We promised ourselves that we would make a special effort to get ourselves off the main highway. Thus, when we read about The Codroy Valley Wetlands that attract hundreds of rare species during the migratory seasons, we knew we could not pass this area up.

Across the road from the Interpretative Center, a  wetlands trail of 3 kms or so seemed to be a great way for us to enjoy the fresh air and cool breezes.  The young woman told us that the trail had just been groomed up to a road and then we had to follow the road and then pick up the trail again, going past a wildlife preservation center.  Bears and moose, bears and moose.

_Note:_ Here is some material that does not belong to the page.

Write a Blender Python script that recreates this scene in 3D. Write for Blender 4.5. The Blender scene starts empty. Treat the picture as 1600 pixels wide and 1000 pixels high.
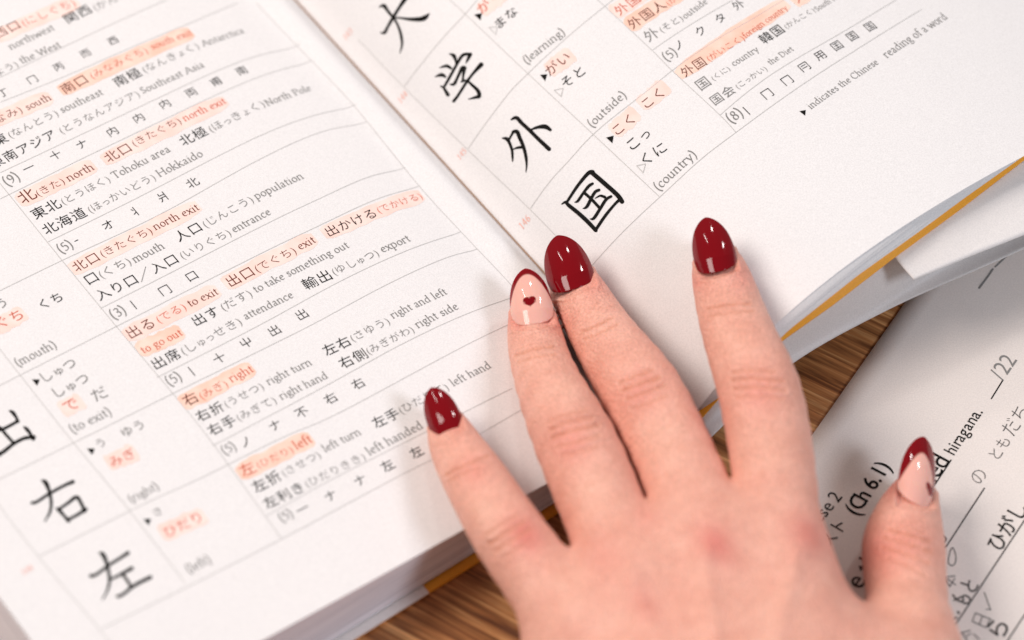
import bpy, math, random
import numpy as np
from mathutils import Vector

random.seed(7)
rng = np.random.default_rng(7)
scene = bpy.context.scene
coll = scene.collection

# ------------------------------------------------------------------ camera
FOV = 18.0
CAM_T, CAM_ROLL = 0.61848, 0.02084
CAM_D = 0.096 / math.tan(math.radians(FOV / 2))
_r = np.array([1, 0, 0.]); _u = np.array([0, math.cos(CAM_T), math.sin(CAM_T)])
FWD = np.array([0, math.sin(CAM_T), -math.cos(CAM_T)])
RGT = math.cos(CAM_ROLL) * _r + math.sin(CAM_ROLL) * _u
UPV = -math.sin(CAM_ROLL) * _r + math.cos(CAM_ROLL) * _u
CAM = -FWD * CAM_D + np.array([0, 0, 0.010])
KPX = math.tan(math.radians(FOV / 2)) / 800

cd = bpy.data.cameras.new('camera'); cam = bpy.data.objects.new('camera', cd); coll.objects.link(cam)
from mathutils import Matrix
M3 = Matrix([[RGT[i], UPV[i], -FWD[i]] for i in range(3)])
cam.matrix_world = Matrix.Translation(Vector(CAM)) @ M3.to_4x4()
cd.sensor_width = 36; cd.lens = 18 / math.tan(math.radians(FOV / 2))
cd.clip_start = 0.01; cd.clip_end = 20
cd.dof.use_dof = True; cd.dof.focus_distance = 0.612; cd.dof.aperture_fstop = 9.0
scene.camera = cam
scene.view_settings.view_transform = 'Standard'; scene.view_settings.look = 'None'
scene.view_settings.exposure = 0.05

# ------------------------------------------------------------------ light of the room
w = bpy.data.worlds.new('World'); scene.world = w; w.use_nodes = True
bg = w.node_tree.nodes['Background']; bg.inputs[0].default_value = (0.985, 0.97, 0.98, 1); bg.inputs[1].default_value = 0.22

def area(name, loc, target, sx, sy, power, col):
    l = bpy.data.lights.new(name, 'AREA'); l.shape = 'RECTANGLE'; l.size = sx; l.size_y = sy
    l.energy = power; l.color = col
    o = bpy.data.objects.new(name, l); coll.objects.link(o); o.location = loc
    d = Vector(target) - Vector(loc); o.rotation_euler = d.to_track_quat('-Z', 'Y').to_euler()
    return o
area('warm_window', (-0.80, 0.10, 0.98), (0.0, 0, 0.01), 0.62, 0.55, 13.2, (1.0, 0.925, 0.875))
area('cool_window', (0.74, -0.48, 0.86), (0, 0, 0.01), 0.24, 0.30, 6.2, (0.82, 0.89, 1.0))
area('ceiling_lamp', (-0.05, 1.25, 0.90), (0, 0, 0.01), 0.10, 0.10, 1.9, (1.0, 0.96, 0.93))
area('bright_window', (0.62, 0.92, 0.86), (0, 0, 0.01), 0.075, 0.16, 2.1, (1.0, 0.97, 0.95))
area('narrow_window', (-0.66, 0.86, 0.78), (0, 0, 0.01), 0.04, 0.30, 1.2, (1.0, 0.94, 0.90))

# ------------------------------------------------------------------ page geometry
PSI, X0, Z0, TILT = 0.65071, 0.01514, 0.0015, -0.00028
EV = np.array([math.cos(PSI), math.sin(PSI), 0]); GV = np.array([math.sin(PSI), -math.cos(PSI), 0])
PL = (0.009086, 0.013471, 0.016922, 0.53785)
PR = (0.022604, 0.017172, 0.060313, 0.20525)
VBL, VBR = 0.03335, 0.03400
XLEFT = -0.1264
def height(x):
    x = np.asarray(x, float); a = np.abs(x)
    l = Z0 + PL[0] * (1 - np.exp(-a / PL[1])) + PL[2] * a + PL[3] * a * a
    l = l + .0030 * (np.exp(-((a - .0045) / .0034) ** 2) - math.exp(-(.0045 / .0034) ** 2) * np.exp(-(a / .001) ** 2))
    ar = np.minimum(a, 0.13)
    r = Z0 + PR[0] * (1 - np.exp(-ar / PR[1])) + PR[2] * ar + PR[3] * ar * ar - 2.2 * np.maximum(ar - 0.028, 0) ** 2
    return np.where(x < 0, l, r)
_xs = np.linspace(-0.2, 0.2, 8001); _zs = height(_xs)
_S = np.concatenate([[0], np.cumsum(np.hypot(np.diff(_xs), np.diff(_zs)))]); _S -= np.interp(0, _xs, _S)
def x2s(x): return np.interp(x, _xs, _S)
def s2x(s): return np.interp(s, _S, _xs)
def ray(p):
    p = np.atleast_2d(np.asarray(p, float))
    return FWD + (p[:, 0:1] - 800) * KPX * RGT - (p[:, 1:2] - 500) * KPX * UPV
def px(x, y, z):
    d = ray((x, y)); t = (np.asarray(z) - CAM[2]) / d[:, 2]
    return (CAM + t[:, None] * d)[0]
def to_px(P):
    q = np.asarray(P) - CAM; dz = q @ FWD
    return np.stack([800 + (q @ RGT) / dz / KPX, 500 - (q @ UPV) / dz / KPX], -1)
def mm_px(P):          # metres per photo pixel at P
    return float((np.asarray(P) - CAM) @ FWD) * KPX
def hit(pts, side, off=0.0):
    d = ray(pts); z = np.full(len(d), 0.01); off = np.asarray(off, float)
    for _ in range(80):
        t = (z - CAM[2]) / d[:, 2]; P = CAM + t[:, None] * d
        x = P @ EV - X0
        x = np.minimum(x, -1e-6) if side == 'L' else np.maximum(x, 1e-6)
        z = .5 * z + .5 * (height(x) - off + TILT * (P @ GV))
    t = (z - CAM[2]) / d[:, 2]; P = CAM + t[:, None] * d
    return P @ EV - X0, P @ GV, P
def page_sv(pts, side):
    x, v, _ = hit(pts, side); return np.stack([x2s(x), v], -1)
def page_pt(s, v, h=0.0):
    s = np.asarray(s, float); v = np.asarray(v, float)
    x = s2x(s); e = 1e-5
    sl = (height(x + e) - height(x - e)) / (2 * e)
    n = np.sqrt(1 + sl * sl)
    xx = x - h * sl / n; zz = height(x) + TILT * v + h / n
    P = (X0 + xx)[..., None] * EV + v[..., None] * GV
    P = P + zz[..., None] * np.array([0, 0, 1.])
    return P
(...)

Mike led the way and in due time we found the road.  Then we found the bridge to nowhere.  Absolutely nowhere.  Scrambling around, stepping carefully, we finally crossed a large expanse of field, followed a long driveway back to the road some 6-7 kms later.  It was close to noon and we saw a total of three songbirds and few geese on a lake in the distance.  Oh, and fresh moose tracks, too!!!

Despite our poor timing, this is a beautiful area and birding should be wonderful.  The town of Stephenville Crossing boasts a Piping Plover nesting site, so off we went.  Before we got there, we found a cafe out in the countryside.  I had my first moose burger.  Not too bad, but a bit stronger in taste than a bison burger.  Again, the Piping Plover nesting area was fenced off; but I respect their efforts of save these little shorebirds.

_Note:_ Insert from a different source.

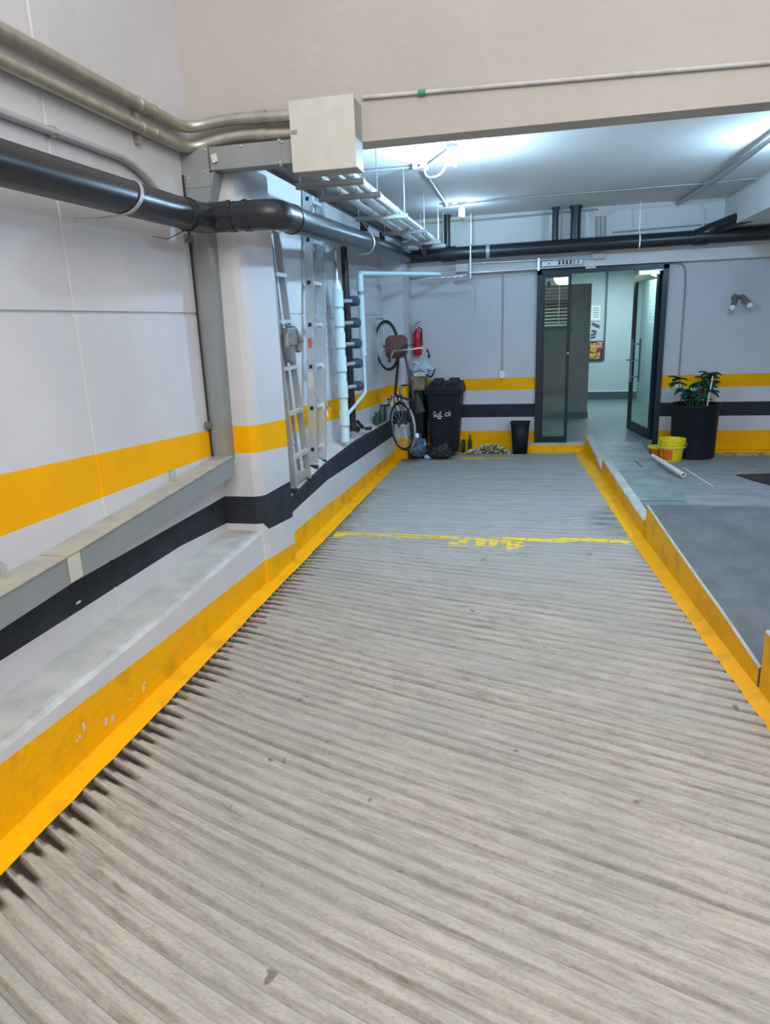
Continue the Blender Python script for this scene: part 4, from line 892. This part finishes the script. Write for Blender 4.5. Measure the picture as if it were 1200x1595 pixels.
# ------------------------------------------------------------ extinguisher
t = thing('fire_extinguisher', 'red fire extinguisher hung on back wall above the wheelie bin', 'fire extinguisher', (-1.78, 10.47, 1.48))
ex, ey = -1.775, 10.48
MB().lathe((ex, ey, 1.48), [(.050, 0), (.062, .015), (.062, .30), (.050, .345), (.022, .37), (.020, .385)], 24).build('cylinder', 'red', t)
MB().lathe((ex, ey, 1.865), [(.022, 0), (.024, .03), (.014, .035), (.014, .06)], 12).build('valve', 'chrome', t)
MB().bar((ex - .03, ey - .01, 1.935), (ex + .06, ey - .02, 1.965), .022, .010).build('lever', 'blk', t); MB().bar((ex - .03, ey - .01, 1.905), (ex + .06, ey - .02, 1.91), .022, .010).build('handle', 'chrome', t)
MB().tube(smooth([(ex + .02, ey - .02, 1.88), (ex + .07, ey - .03, 1.86), (ex + .075, ey - .03, 1.62)], .04), .009, 8).build('hose', 'blk2', t)
MB().box((ex - .01, ey + .02, 1.80), (ex + .01, YW, 1.84)).build('bracket', 'steel', t)
MB().lathe((ex, ey, 1.68), [(.0632, 0), (.0632, .012)], 24, cap=False).build('strap', 'blk', t)
b = MB(); a0 = math.radians(-110)
# ------------------------------------------------------------ wheelie bin
t = thing('wheelie_bin', 'black two-wheeled bin with white handwriting against back wall', 'bin', (-1.335, 10.2, 0))
b = MB(); b.hexa([(-1.53, 10.02, .08), (-1.14, 10.02, .08), (-1.16, 10.44, .08), (-1.51, 10.44, .08), (-1.585, 9.98, .96), (-1.085, 9.98, .96), (-1.085, 10.50, .96), (-1.585, 10.50, .96)]); b.build('body', 'bin', t, .02)
b = MB(); b.box((-1.61, 9.955, .93), (-1.06, 10.52, .985)); b.build('rim', 'bin', t, .01)
b = MB(); b.hexa([(-1.615, 9.945, .985), (-1.055, 9.945, .985), (-1.055, 10.50, .985), (-1.615, 10.50, .985), (-1.58, 9.985, 1.035), (-1.09, 9.985, 1.035), (-1.09, 10.49, 1.09), (-1.58, 10.49, 1.09)]); ld = b.build('lid', 'bin', t, .008)
for (x0, x1) in ((-1.54, -1.37), (-1.31, -1.13)): MB().hexa([(x0, 10.05, 1.03), (x1, 10.05, 1.03), (x1, 10.48, 1.05), (x0, 10.48, 1.05), (x0 + .015, 10.12, 1.085), (x1 - .015, 10.12, 1.085), (x1 - .015, 10.47, 1.135), (x0 + .015, 10.47, 1.135)]).build('ridge', 'bin', ld, .008)
MB().tube([(-1.6, 10.53, .99), (-1.07, 10.53, .99)], .014, 10).build('handle', 'bin', t)
for x0 in (-1.60, -1.10): MB().box((x0, 10.45, .95), (x0 + .03, 10.54, 1.01)).build('handle_bracket', 'bin', t)
for x in (-1.57, -1.12): MB().lathe((x, 10.42, .10), [(.03, 0), (.1, .002), (.1, .048), (.03, .05)], 20, axis='X').build('wheel', 'blk2', t)
for x in (-1.50, -1.21): b = MB(); b.hexa([(x, 10.0, .12), (x + .03, 10.0, .12), (x + .03, 10.03, .12), (x, 10.03, .12), (x - .02, 9.965, .90), (x + .01, 9.965, .90), (x + .01, 9.99, .90), (x - .02, 9.99, .90)]); b.build('rib', 'bin', t)
mt = Matrix.Translation((-1.355, 9.990, .645)) @ Matrix.Rotation(math.radians(87.4), 4, 'X') @ Matrix.Rotation(math.radians(4), 4, 'Z')
text_obj('handwriting', 'SuL cin', mt, .115, 'ink', t, .95, .25)
m = MB(); m.blob((-1.395, 9.987, .585), (.028, .004, .011), 8, 5, .1); m.build('handwriting', 'ink', t)
# small bin
t = thing('waste_bin', 'small black open waste bin beside the left door jamb', 'bin', (-.24, 10.36, 0))
b = MB(); x0, x1, y0, y1 = -.375, -.105, 10.26, 10.47
o8 = [(-.345, 10.28, .0), (-.135, 10.28, 0), (-.135, 10.45, 0), (-.345, 10.45, 0), (x0, y0, .46), (x1, y0, .46), (x1, y1, .46), (x0, y1, .46)]
for q in ((0, 3, 2, 1), (0, 1, 5, 4), (1, 2, 6, 5), (2, 3, 7, 6), (3, 0, 4, 7)): b.face([o8[k] for k in q])
sh = b.build('body', 'bin', t); so = sh.modifiers.new('wall', 'SOLIDIFY'); so.thickness = .008
b = MB(); b.bar((x0, y0, .465), (x1, y0, .465), .02, .02); b.bar((x1, y0, .465), (x1, y1, .465), .02, .02); b.bar((x1, y1, .465), (x0, y1, .465), .02, .02); b.bar((x0, y1, .465), (x0, y0, .465), .02, .02); b.build('rim', 'bin', t)
# peelings
b = MB(); rd = random.Random(2)
for k in range(650):
    x = -.70 + rd.gauss(0, .17); x = max(-1.00, min(-.40, x)); hmax = .12 * math.exp(-((x + .68) / .22) ** 2) + .012; y = 10.36 + rd.uniform(-.10, .10); z = rd.uniform(.002, hmax) + .012
    a = rd.uniform(0, 6.28); r = rd.uniform(.010, .028); c, s_ = math.cos(a) * r, math.sin(a) * r; tz = rd.uniform(-.012, .012)
    b.face([(x - c, y - s_, z - tz), (x + s_, y - c, z + tz), (x + c, y + s_, z + tz + .004), (x - s_, y + c, z - tz)], 0 if rd.random() < .76 else 1)
tag(b.build('swept_debris', ['debw', 'debg']), 'low heap of pale peelings and dark scraps along the back wall', 'debris', kind='stuff')
t = thing('bottle', 'dark bottle standing beside the wheelie bin', 'bottle', (-1.0, 10.50, .0)); MB().lathe((-1.0, 10.50, 0), [(.028, 0), (.032, .01), (.032, .16), (.014, .21), (.014, .245)], 14).build('glass_body', 'bottleg', t); MB().lathe((-1.0, 10.50, .24), [(.016, 0), (.016, .018)], 10).build('cap', 'blk', t)
# bags
from mathutils import noise as mnoise
def crumple(c, r, seed, n=34, k=24, f=2.3, amt=.34):
    b = MB(); rings = []
    for j in range(k + 1):
        th = math.pi * j / k; i = len(b.v); rings.append(i)
        for a in range(n):
            an = 2 * math.pi * a / n; d = Vector((math.sin(th) * math.cos(an), math.sin(th) * math.sin(an), math.cos(th)))
            q = 1 + amt * (abs(mnoise.noise(d * f + Vector((seed * 7.1, 0, 0)))) * 1.6 - .35) + amt * .45 * mnoise.noise(d * f * 3.1 + Vector((seed, 3, 0)))
            z = d.z * (1.0 if d.z > 0 else .8); b.v.append((c[0] + r[0] * d.x * q, c[1] + r[1] * d.y * q, max(c[2] - r[2], c[2] + r[2] * z * q)))
    for j in range(k):
        for a in range(n):
            b.f.append((rings[j] + a, rings[j + 1] + a, rings[j + 1] + (a + 1) % n, rings[j] + (a + 1) % n)); b.m.append(0); b.sm.append(True)
    return b
def bag(name, lab, c, r, matn, seed, tie=True):
    t = thing(name, lab, 'bag', (c[0], c[1], c[2] - r[2])); b = crumple(c, r, seed); b.build('bag_body', matn, t)
    if tie: MB().tube([(c[0], c[1], c[2] + r[2] * .85), (c[0] + .01, c[1], c[2] + r[2] * 1.12), (c[0] + .03, c[1], c[2] + r[2] * 1.3)], [.03, .015, .035], 10).build('knot', matn, t)
bag('trash_bag', 'bluish translucent rubbish bag on the floor left of the wheelie bin', (-1.71, 9.92, .155), (.125, .12, .165), 'bagb', 5)
bag('trash_bag', 'shiny black rubbish bag slumped at the foot of wheelie bin', (-1.38, 9.87, .10), (.19, .10, .11), 'bagk', 6, False)
bag('trash_bag', 'tiny pale scrap bag between the blue and black bags', (-1.56, 9.86, .035), (.05, .04, .035), 'bagw', 11, False)
t = thing('storage_bin', 'tall dark lidless container in the corner behind the bicycle', 'bin', (-1.73, 10.3, 0))
b = MB(); b.hexa([(-1.82, 10.12, .0), (-1.66, 10.12, .0), (-1.66, 10.50, .0), (-1.82, 10.50, .0), (-1.86, 10.08, .98), (-1.64, 10.08, .98), (-1.64, 10.52, .98), (-1.86, 10.52, .98)]); b.build('body', 'bin', t, .02)
t = thing('cardboard_box', 'battered brown cardboard box full of scrap on the dark container', 'box', (-1.68, 10.25, .98))
b = MB(); b.box((-1.84, 10.12, .98), (-1.63, 10.44, 1.20)); b.build('body', 'card', t, .008); MB().hexa([(-1.78, 10.08, 1.19), (-1.57, 10.08, 1.19), (-1.57, 10.12, 1.20), (-1.78, 10.12, 1.20), (-1.78, 10.07, 1.235), (-1.57, 10.07, 1.235), (-1.57, 10.11, 1.245), (-1.78, 10.11, 1.245)]).build('flap', 'stick', t)
bag('plastic_sheet', 'crumpled white plastic bag on top of the cardboard box', (-1.68, 10.22, 1.30), (.15, .12, .10), 'bagw', 8, False)
m = MB(); m.tube(smooth([(-1.60, 10.08, 1.22), (-1.52, 10.06, 1.17), (-1.48, 10.05, 1.23), (-1.46, 10.05, 1.29)], .04), .012, 8); tag(m.build('strap', 'blk2'), 'black curled strap hanging off the cardboard box', 'strap')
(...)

In Stephenville itself, we found a Chinese restaurant that had been there for 52 years.  Stephenville was the home to Harmon Air Force Base from 1941 to 1966.  It is apparent that the local government is trying to utilize the remaining buildings and space for small businesses and a regional college.  We found the Zenzville Campground just out of town.

Not quite ready to get back on the main highway, we turned toward Lark Harbor and  Cox Cove. Not disappointed, in Cox Cove the ships were unloading tons of fish right into the fishery.  We ate our lunch in a Take-Away.  Fish is abundant, but most of it is fried.  In Lark Harbor, we saw the Viking boat replica which was used in a movie set in this quaint fishing village.



Bears and moose, bears and moose...driving along the TransCanadian Highway toward Rocky Harbour we finally saw a real moose - startled, it ran quickly into the nearby brush.  Fortunately for the moose and us, a fence kept us apart.  Designed with openings, it allows a moose to run for cover behind the fence, but it can't exit onto the road. 


Gros Morne RV Camp is well-kept, quiet and convenient to Gros Morne National Park where we were to hike 3 kms across expansive bog and join a cruise up the fjord at West Brook Pond the next day.  We had to wait a bit to find out if the cruise was on because it was cloudy and foggy and they would cancel if it did not clear.  It did, slightly.  Huddled together against the 30 kt wind, we enjoyed the tales of the grandson of the gentleman who started the cruise up the fjord.  Of special interest to any boater is his description of how they helicoptered in the current boat, too large to be trucked over the bog.  Piece by piece arrived and then was fitted together.

Gros Morne is a backpacker's and hiker's paradise.  We knew we could not do it all and so walking the 6 kms out and back to the fjord and then taking the cruise was our focus.